Ambon (ANTARA) - Badan Nasional Penanggulangan Bencana (BNPB) melalui Direktorat Penanganan Pengungsi bersama Badan Penanggulangan Bencana Daerah (BPBD) Maluku dan Maluku Tengah, menggelar sosialisasi mitigasi bencana serta penanganan dampak gempa kepada warga terdampak gempa 26 September 2019.
Sosialisasi yang juga menghadirkan peneliti dari Pusat Penelitian Laut Dalam (P2LD) LIPI Ambon dilakukan kepada pengungsi korban gempa di Dusun Wainuru, Negeri Waai, kecamatan Salahutu, Pulau Ambon, Maluku Tengah.
Direktur Penanganan Pengungsi, Deputi Bidang Penanganan Darurat BNPB, Johny Sumbung, di Ambon Sabtu, menegaskan, sosialisasi secara terus menerus guna mengurangi dampak trauma yang dialami, mengingat hingga saat ini gempa masih terus dirasakan.
"Kendati intensitas gempa semakin menurun, namun guncangannya masih terus terjadi dan dirasakan warga. Karena itu perlu dilakukan sosialisasi dengan cara lebih efektif dan mendidik, sehingga warga tidak menjadi takut menghadapi bencana," katanya.

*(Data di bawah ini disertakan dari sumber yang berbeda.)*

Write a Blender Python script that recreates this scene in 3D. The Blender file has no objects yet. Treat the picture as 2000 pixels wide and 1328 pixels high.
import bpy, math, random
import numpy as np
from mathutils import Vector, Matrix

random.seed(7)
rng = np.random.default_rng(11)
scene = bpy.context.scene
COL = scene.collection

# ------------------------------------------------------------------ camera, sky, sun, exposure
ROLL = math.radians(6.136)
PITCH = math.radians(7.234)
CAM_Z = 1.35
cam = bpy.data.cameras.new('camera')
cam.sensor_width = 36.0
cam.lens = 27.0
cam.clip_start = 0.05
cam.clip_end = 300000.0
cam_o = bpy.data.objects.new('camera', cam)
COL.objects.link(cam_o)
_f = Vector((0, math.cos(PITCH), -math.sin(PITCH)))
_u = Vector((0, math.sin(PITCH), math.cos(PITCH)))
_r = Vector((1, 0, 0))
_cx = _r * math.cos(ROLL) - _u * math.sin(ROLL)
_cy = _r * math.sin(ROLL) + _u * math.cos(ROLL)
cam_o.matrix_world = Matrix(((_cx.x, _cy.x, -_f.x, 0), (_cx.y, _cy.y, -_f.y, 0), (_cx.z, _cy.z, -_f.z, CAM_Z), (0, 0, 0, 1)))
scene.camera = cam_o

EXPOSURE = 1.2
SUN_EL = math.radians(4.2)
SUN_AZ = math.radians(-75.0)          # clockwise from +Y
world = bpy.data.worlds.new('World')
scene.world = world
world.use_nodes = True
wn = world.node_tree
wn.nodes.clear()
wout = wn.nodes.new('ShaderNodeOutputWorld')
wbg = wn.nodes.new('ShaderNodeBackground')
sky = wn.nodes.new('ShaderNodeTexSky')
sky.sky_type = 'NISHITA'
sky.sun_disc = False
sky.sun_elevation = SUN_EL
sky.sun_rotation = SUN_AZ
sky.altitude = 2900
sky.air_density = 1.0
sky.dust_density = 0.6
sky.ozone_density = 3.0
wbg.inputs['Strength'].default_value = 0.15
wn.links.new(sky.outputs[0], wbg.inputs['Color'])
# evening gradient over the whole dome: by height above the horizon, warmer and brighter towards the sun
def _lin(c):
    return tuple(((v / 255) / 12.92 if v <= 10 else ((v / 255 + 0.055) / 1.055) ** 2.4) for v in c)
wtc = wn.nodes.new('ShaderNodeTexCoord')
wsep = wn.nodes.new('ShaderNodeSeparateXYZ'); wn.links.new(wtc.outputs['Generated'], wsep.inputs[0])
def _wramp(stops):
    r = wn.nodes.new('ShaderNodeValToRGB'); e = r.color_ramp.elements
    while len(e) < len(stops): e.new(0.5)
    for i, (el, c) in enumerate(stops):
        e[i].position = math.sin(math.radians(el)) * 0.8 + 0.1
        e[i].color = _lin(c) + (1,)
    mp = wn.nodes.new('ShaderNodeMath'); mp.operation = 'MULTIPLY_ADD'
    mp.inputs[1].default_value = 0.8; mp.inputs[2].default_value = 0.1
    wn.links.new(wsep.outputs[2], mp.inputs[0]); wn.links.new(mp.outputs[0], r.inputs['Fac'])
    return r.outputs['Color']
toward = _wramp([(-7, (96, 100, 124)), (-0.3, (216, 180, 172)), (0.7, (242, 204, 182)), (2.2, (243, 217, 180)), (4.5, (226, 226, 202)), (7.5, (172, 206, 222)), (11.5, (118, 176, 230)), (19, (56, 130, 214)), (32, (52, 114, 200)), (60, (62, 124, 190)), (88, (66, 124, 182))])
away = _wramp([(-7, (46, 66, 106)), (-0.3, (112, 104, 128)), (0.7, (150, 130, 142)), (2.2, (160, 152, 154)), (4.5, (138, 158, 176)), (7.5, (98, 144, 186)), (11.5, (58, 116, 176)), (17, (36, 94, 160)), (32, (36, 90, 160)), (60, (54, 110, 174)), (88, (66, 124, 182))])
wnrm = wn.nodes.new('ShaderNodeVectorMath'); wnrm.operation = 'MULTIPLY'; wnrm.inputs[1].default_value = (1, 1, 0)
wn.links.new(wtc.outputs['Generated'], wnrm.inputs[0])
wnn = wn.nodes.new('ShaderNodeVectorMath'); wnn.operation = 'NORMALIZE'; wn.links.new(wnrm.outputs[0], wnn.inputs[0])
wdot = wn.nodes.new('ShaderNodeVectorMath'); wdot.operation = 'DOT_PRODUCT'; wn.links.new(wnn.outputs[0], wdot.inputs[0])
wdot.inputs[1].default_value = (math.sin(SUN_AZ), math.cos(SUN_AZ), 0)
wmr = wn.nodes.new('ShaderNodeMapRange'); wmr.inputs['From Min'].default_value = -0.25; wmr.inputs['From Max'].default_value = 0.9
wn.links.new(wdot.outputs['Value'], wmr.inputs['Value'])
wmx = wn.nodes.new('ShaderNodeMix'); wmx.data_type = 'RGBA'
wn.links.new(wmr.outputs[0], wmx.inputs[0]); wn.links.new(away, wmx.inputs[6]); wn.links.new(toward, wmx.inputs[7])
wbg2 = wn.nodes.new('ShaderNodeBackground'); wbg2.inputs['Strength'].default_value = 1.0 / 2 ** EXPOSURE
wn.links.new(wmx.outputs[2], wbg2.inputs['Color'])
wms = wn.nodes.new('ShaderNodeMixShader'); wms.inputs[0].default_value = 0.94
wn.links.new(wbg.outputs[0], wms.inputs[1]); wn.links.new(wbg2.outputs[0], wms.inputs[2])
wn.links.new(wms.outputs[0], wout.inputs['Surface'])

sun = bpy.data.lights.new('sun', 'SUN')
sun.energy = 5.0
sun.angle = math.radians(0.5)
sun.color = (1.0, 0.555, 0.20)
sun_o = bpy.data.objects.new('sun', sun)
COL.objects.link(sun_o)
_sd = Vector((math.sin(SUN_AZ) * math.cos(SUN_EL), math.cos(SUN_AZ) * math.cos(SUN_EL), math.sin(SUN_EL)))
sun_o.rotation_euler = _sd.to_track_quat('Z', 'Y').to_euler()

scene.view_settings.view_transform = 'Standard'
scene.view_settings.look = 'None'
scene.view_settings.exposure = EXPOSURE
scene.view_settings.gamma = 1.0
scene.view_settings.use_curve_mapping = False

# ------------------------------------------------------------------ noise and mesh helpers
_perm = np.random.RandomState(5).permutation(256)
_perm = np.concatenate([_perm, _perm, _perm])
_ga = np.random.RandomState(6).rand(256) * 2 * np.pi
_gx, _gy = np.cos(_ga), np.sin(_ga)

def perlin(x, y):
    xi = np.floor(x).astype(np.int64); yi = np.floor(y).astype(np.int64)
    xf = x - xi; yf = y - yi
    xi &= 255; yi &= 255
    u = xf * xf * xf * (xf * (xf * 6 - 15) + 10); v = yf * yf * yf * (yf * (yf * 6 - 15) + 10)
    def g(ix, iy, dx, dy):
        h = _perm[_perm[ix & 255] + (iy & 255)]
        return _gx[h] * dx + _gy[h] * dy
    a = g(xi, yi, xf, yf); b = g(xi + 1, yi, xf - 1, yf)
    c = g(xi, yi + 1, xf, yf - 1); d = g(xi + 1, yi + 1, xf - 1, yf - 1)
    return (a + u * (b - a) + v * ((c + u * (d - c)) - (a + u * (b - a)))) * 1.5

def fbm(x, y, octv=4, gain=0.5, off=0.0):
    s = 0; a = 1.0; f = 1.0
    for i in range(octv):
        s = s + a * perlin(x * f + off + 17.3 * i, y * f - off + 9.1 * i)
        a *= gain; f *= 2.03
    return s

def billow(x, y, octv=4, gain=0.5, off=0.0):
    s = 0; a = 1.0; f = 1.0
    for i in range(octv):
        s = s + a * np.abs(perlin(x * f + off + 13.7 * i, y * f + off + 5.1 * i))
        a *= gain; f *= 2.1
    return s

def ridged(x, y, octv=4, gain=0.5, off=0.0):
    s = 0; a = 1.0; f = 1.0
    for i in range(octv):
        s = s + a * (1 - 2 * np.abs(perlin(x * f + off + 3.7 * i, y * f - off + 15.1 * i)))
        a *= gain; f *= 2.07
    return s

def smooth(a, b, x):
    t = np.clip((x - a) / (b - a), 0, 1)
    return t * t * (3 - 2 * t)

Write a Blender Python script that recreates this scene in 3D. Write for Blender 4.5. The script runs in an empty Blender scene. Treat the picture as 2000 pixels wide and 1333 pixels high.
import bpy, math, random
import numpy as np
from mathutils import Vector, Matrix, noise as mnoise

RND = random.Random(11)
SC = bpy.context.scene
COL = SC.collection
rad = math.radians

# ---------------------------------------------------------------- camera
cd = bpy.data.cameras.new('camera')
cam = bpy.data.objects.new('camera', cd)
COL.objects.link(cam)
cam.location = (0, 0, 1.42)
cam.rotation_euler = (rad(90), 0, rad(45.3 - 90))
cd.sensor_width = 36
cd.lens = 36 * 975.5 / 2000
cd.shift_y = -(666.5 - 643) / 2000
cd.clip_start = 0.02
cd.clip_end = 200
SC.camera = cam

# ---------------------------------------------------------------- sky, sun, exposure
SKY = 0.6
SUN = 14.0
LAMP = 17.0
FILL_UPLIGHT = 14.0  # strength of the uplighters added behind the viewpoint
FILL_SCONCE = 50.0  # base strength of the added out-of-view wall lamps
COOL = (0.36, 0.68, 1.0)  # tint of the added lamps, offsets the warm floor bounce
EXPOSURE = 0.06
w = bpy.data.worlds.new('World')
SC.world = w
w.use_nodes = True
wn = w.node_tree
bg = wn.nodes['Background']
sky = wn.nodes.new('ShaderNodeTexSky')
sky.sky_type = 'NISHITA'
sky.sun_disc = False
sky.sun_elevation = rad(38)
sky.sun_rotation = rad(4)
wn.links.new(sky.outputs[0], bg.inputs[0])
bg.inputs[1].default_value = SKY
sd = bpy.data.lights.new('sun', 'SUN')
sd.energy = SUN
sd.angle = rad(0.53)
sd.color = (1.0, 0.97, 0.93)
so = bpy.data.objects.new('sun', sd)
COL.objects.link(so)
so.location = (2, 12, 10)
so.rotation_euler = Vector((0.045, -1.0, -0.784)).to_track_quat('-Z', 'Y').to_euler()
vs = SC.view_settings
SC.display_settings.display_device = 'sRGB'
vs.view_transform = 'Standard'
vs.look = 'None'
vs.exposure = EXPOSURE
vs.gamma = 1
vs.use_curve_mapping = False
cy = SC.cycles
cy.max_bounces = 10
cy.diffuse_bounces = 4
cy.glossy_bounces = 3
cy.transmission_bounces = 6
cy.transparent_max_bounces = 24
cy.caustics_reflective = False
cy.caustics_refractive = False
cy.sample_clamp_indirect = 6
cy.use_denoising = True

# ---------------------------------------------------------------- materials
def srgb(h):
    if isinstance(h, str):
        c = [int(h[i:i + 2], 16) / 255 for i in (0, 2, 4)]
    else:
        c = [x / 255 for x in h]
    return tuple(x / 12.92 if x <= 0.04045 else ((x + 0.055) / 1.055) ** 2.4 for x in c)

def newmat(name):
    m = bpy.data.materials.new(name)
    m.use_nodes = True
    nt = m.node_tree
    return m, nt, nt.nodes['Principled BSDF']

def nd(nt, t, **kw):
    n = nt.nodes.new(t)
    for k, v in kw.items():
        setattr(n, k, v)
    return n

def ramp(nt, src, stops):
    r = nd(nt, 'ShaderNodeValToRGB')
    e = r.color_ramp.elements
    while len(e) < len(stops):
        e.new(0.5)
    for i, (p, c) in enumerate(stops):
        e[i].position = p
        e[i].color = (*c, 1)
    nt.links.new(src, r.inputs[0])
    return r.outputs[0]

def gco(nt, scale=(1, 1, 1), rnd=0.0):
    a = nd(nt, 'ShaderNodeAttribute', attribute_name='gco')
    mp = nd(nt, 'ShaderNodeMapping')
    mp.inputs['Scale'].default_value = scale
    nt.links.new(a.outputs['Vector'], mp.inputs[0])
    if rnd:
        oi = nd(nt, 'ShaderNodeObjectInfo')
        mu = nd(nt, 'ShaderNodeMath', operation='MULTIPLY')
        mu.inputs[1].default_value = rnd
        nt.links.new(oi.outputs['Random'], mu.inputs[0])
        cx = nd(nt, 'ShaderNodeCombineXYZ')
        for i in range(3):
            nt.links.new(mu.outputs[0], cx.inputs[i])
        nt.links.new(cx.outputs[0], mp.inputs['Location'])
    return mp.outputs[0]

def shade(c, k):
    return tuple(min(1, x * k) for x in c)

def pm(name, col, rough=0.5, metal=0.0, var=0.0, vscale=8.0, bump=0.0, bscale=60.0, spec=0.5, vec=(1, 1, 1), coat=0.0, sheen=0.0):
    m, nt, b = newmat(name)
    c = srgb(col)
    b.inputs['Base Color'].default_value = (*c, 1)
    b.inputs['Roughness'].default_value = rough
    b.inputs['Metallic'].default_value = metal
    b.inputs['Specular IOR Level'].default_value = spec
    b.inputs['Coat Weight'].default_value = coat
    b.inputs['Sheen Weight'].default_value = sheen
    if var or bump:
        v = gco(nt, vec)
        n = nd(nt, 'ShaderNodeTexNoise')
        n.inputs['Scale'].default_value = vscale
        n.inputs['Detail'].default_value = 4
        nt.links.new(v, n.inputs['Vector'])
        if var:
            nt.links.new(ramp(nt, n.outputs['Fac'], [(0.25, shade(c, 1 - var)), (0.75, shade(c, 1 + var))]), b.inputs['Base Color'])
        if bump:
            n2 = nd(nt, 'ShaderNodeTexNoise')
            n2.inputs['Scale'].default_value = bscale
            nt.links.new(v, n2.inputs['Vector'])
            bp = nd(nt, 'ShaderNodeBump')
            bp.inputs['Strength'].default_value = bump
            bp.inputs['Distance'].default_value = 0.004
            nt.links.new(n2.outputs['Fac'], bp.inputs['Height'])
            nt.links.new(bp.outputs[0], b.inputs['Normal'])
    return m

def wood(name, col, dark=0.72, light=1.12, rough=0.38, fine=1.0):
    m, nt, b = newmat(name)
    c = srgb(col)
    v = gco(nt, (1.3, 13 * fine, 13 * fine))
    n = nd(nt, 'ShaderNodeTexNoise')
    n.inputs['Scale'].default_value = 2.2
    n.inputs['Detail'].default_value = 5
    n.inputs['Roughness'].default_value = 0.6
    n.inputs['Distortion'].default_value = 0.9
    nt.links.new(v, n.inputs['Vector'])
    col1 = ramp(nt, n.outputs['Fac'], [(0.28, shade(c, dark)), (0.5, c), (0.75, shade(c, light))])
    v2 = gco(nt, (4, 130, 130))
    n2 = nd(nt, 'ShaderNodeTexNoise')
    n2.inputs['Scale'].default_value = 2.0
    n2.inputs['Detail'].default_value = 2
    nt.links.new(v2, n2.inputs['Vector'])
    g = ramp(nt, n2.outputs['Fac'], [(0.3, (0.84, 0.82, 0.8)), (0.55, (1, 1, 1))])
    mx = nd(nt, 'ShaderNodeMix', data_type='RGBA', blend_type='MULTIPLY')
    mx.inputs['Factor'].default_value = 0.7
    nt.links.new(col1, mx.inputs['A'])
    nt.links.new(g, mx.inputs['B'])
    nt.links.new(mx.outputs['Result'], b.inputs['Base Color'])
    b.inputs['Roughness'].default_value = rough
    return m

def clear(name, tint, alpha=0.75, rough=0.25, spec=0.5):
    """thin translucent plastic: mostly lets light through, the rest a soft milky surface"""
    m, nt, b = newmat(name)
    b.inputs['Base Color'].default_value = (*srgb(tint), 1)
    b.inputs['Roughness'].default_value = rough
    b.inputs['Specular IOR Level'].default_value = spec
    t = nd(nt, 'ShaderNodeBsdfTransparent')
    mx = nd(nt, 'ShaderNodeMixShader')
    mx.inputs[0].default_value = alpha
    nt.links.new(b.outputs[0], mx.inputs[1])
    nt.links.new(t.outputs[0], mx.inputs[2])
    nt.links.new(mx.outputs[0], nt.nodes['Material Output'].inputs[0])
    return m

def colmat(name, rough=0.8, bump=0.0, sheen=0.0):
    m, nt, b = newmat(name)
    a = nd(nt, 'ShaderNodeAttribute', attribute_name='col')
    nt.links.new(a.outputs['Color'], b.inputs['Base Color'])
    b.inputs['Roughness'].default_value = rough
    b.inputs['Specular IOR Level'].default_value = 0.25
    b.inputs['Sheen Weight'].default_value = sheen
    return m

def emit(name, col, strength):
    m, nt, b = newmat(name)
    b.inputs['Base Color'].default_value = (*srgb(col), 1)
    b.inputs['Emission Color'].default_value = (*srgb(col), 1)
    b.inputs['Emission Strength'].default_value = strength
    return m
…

Selain sosialisasi, pihaknya juga melakukan pendampingan serta koordinasi dengan BPBD Provinsi Maluku maupun tiga daerah terdampak yakni Kota Ambon, Maluku Tengah dan Seram Bagian Barat SBB) untuk mempercepat proses penyelesaian administrasi para pengungsi.
"Proses administrasinya harus lebih dipercepat agar program rehabilitasi rumah yang rusak berat, sedang maupun ringan dapat segera dilakukan," katanya.
Kepala Pelaksana (Kalak) BPBD Maluku, Farida Salampessy menyatakan, pihaknya tidak mendesak warga untuk segera kembali ke rumah masing-masing, karena menyadari warga masih merasa trauma dan takut," katanya.
Kendati gempa masih terus terjadi, namun intensitasnya semakin berkurang dan tidak dirasakan oleh warga, sehingga sudah selayaknya kembali ke rumah masing-masing agar bisa hidup lebih layak.
"Katong (kami) sadari basudara (saudara) masih takut dan trauma, tetapi hidup di rumah sendiri jauh lebih layak dan enak dibanding di lokasi pengungsian," tandasnya.
Dia juga mengingatkan pengungsi terutama masing-masing kepala keluarga menyiapkan administrasi yang dibutuhkan, terutama Kartu Keluarga (KK) serta Kartu Tanda Penduduk yang berisi Nomor Induk Kependudukan, sehingga lebih memudahkan percepatan penyelesaian administrasi mereka.
"Kami ingin rumah basudara yang rusak dapat segera diperbaiki, sehingga dapat segera kembali ke rumah masing-masing," ujarnya.
Farida juga menyosialisasikan pemberian Dana Tunggu Hunian (DTH) dan Cash For Work (CFW) atau anggaran untuk pembersihan rumah yang rusak akibat gempa, kepada masyarakat terdampak bencana agar tidak terjadi kesalahpahaman.
"Pendampingan melalui sosialisasi tersebut perlu dilakukan terutama terkait DTH dan CFW hingga menyentuh ke dasar sehingga tidak terjadi kesalahpahaman di tengah masyarakat," tandasnya.
BNPB telah menyediakan anggaran Dana Siap Pakai (DSP) yang dapat digunakan untuk penanganan bencana alam. Pemerintah daerah terdampak gempa harus mengeluarkan SK yang dilampirkan dengan data-data valid sebagai syarat permohonan dana DSP tersebut.
Data-data tersebut nantinya akan digunakan untuk validasi agar semua bantuan dapat diberikan secara menyeluruh dan tepat sasaran.
DTH yang lebih spesifik diperuntukkan bagi korban bencana alam dengan kondisi bangunan rumah atau hunian dalam kondisi rusak ringan hingga berat sebesar Rp500 ribu per bulan, dan diberikan selama enam bulan dengan tujuan agar keluar dari tempat pengungsian, serta dapat mengontrak rumah untuk ditinggali sementara selagi rumah mereka direnovasi.
Sedangkan anggaran triwulan untuk renovasi rumah rusak berat sebesar Rp50 juta, rumah rusak Rp25 juta dan rumah rusak ringan senilai Rp10 juta.
Sedangkan dana CFW merupakan anggaran yang diberikan kepada masyarakat yang bekerja membantu membersihkan puing-puing pascagempa. Dana sebesar 50 ribu rupiah akan diberikan bagi mereka yang bekerja membantu membersihkan reruntuhan dan puing bangunan selama kurun waktu 5 hari.